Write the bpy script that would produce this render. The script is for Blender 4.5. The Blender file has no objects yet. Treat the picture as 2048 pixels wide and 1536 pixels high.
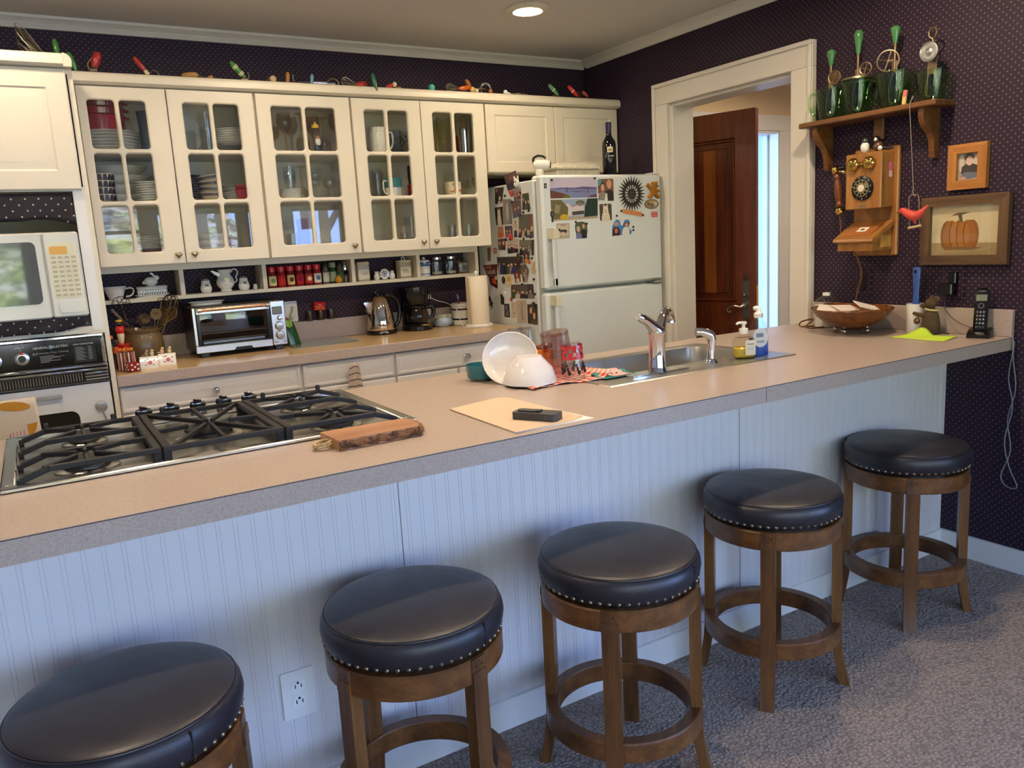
import bpy, math, random
from mathutils import Vector, Matrix
rnd = random.Random(11)
C = bpy.context.scene.collection
PI = math.pi
def lin(c):
    r = []
    for x in c[:3]:
        x = x / 255.0
        r.append(x / 12.92 if x <= .04045 else ((x + .055) / 1.055) ** 2.4)
    return (*r, 1.0)
# ---------------------------------------------------------------- materials
MATS = {}
class N:
    """small node builder"""
    def __init__(s, m):
        m.use_nodes = True
        s.t = m.node_tree; s.n = s.t.nodes; s.l = s.t.links
        s.n.clear()
    def a(s, typ, **kw):
        x = s.n.new(typ)
        for k, v in kw.items():
            if k in x.inputs: s.set(x, k, v)
            else: setattr(x, k, v)
        return x
    def set(s, x, k, v):
        if isinstance(v, bpy.types.NodeSocket): s.l.new(v, x.inputs[k])
        else: x.inputs[k].default_value = v
    def math(s, op, a, b=0.0):
        x = s.n.new('ShaderNodeMath'); x.operation = op
        s.set(x, 0, a); s.set(x, 1, b)
        return x.outputs[0]
    def mix(s, f, a, b):
        x = s.n.new('ShaderNodeMix'); x.data_type = 'RGBA'
        s.set(x, 0, f); s.set(x, 6, a); s.set(x, 7, b)
        return x.outputs[2]
    def ramp(s, f, stops):
        x = s.n.new('ShaderNodeValToRGB')
        e = x.color_ramp.elements
        while len(e) < len(stops): e.new(.5)
        for q, (p, c) in zip(e, stops): q.position = p; q.color = c
        s.l.new(f, x.inputs[0])
        return x.outputs[0]
    def coord(s, sc=(1, 1, 1)):
        g = s.n.new('ShaderNodeNewGeometry')
        m = s.n.new('ShaderNodeMapping')
        s.l.new(g.outputs['Position'], m.inputs[0]); m.inputs['Scale'].default_value = sc
        return m.outputs[0]
    def ocoord(s, sc=(1, 1, 1)):
        g = s.n.new('ShaderNodeTexCoord')
        m = s.n.new('ShaderNodeMapping')
        s.l.new(g.outputs['Object'], m.inputs[0]); m.inputs['Scale'].default_value = sc
        return m.outputs[0]
    def noise(s, v, scale, det=3.0, rough=.5):
        x = s.a('ShaderNodeTexNoise', Scale=scale, Detail=det, Roughness=rough)
        s.l.new(v, x.inputs['Vector'])
        return x.outputs[0]
    def bump(s, h, st, dist=.002):
        x = s.a('ShaderNodeBump', Strength=st, Distance=dist)
        s.l.new(h, x.inputs['Height'])
        return x.outputs[0]
    def bsdf(s, col, rough=.5, metal=0.0, normal=None, coat=0.0, spec=None, trans=0.0, sheen=0.0):
        b = s.n.new('ShaderNodeBsdfPrincipled')
        s.set(b, 'Base Color', col); s.set(b, 'Roughness', rough); s.set(b, 'Metallic', metal)
        if normal is not None: s.l.new(normal, b.inputs['Normal'])
        if coat: b.inputs['Coat Weight'].default_value = coat; b.inputs['Coat Roughness'].default_value = .08
        if spec is not None: b.inputs['Specular IOR Level'].default_value = spec
        if sheen: b.inputs['Sheen Weight'].default_value = sheen
        s.out(b.outputs[0])
        return b
    def out(s, sh):
        o = s.n.new('ShaderNodeOutputMaterial'); s.l.new(sh, o.inputs[0])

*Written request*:
Reproduce the whole listing exactly, but not the images in it.

*The answer*:
Write the bpy script that would produce this render. The script is for Blender 4.5. The Blender file has no objects yet. Treat the picture as 2048 pixels wide and 1536 pixels high.
import bpy, math, random
from mathutils import Vector, Matrix
rnd = random.Random(11)
C = bpy.context.scene.collection
PI = math.pi
def lin(c):
    r = []
    for x in c[:3]:
        x = x / 255.0
        r.append(x / 12.92 if x <= .04045 else ((x + .055) / 1.055) ** 2.4)
    return (*r, 1.0)
# ---------------------------------------------------------------- materials
MATS = {}
class N:
    """small node builder"""
    def __init__(s, m):
        m.use_nodes = True
        s.t = m.node_tree; s.n = s.t.nodes; s.l = s.t.links
        s.n.clear()
    def a(s, typ, **kw):
        x = s.n.new(typ)
        for k, v in kw.items():
            if k in x.inputs: s.set(x, k, v)
            else: setattr(x, k, v)
        return x
    def set(s, x, k, v):
        if isinstance(v, bpy.types.NodeSocket): s.l.new(v, x.inputs[k])
        else: x.inputs[k].default_value = v
    def math(s, op, a, b=0.0):
        x = s.n.new('ShaderNodeMath'); x.operation = op
        s.set(x, 0, a); s.set(x, 1, b)
        return x.outputs[0]
    def mix(s, f, a, b):
        x = s.n.new('ShaderNodeMix'); x.data_type = 'RGBA'
        s.set(x, 0, f); s.set(x, 6, a); s.set(x, 7, b)
        return x.outputs[2]
    def ramp(s, f, stops):
        x = s.n.new('ShaderNodeValToRGB')
        e = x.color_ramp.elements
        while len(e) < len(stops): e.new(.5)
        for q, (p, c) in zip(e, stops): q.position = p; q.color = c
        s.l.new(f, x.inputs[0])
        return x.outputs[0]
    def coord(s, sc=(1, 1, 1)):
        g = s.n.new('ShaderNodeNewGeometry')
        m = s.n.new('ShaderNodeMapping')
        s.l.new(g.outputs['Position'], m.inputs[0]); m.inputs['Scale'].default_value = sc
        return m.outputs[0]
    def ocoord(s, sc=(1, 1, 1)):
        g = s.n.new('ShaderNodeTexCoord')
        m = s.n.new('ShaderNodeMapping')
        s.l.new(g.outputs['Object'], m.inputs[0]); m.inputs['Scale'].default_value = sc
        return m.outputs[0]
    def noise(s, v, scale, det=3.0, rough=.5):
        x = s.a('ShaderNodeTexNoise', Scale=scale, Detail=det, Roughness=rough)
        s.l.new(v, x.inputs['Vector'])
        return x.outputs[0]
    def bump(s, h, st, dist=.002):
        x = s.a('ShaderNodeBump', Strength=st, Distance=dist)
        s.l.new(h, x.inputs['Height'])
        return x.outputs[0]
    def bsdf(s, col, rough=.5, metal=0.0, normal=None, coat=0.0, spec=None, trans=0.0, sheen=0.0):
        b = s.n.new('ShaderNodeBsdfPrincipled')
        s.set(b, 'Base Color', col); s.set(b, 'Roughness', rough); s.set(b, 'Metallic', metal)
        if normal is not None: s.l.new(normal, b.inputs['Normal'])
        if coat: b.inputs['Coat Weight'].default_value = coat; b.inputs['Coat Roughness'].default_value = .08
        if spec is not None: b.inputs['Specular IOR Level'].default_value = spec
        if sheen: b.inputs['Sheen Weight'].default_value = sheen
        s.out(b.outputs[0])
        return b
    def out(s, sh):
        o = s.n.new('ShaderNodeOutputMaterial'); s.l.new(sh, o.inputs[0])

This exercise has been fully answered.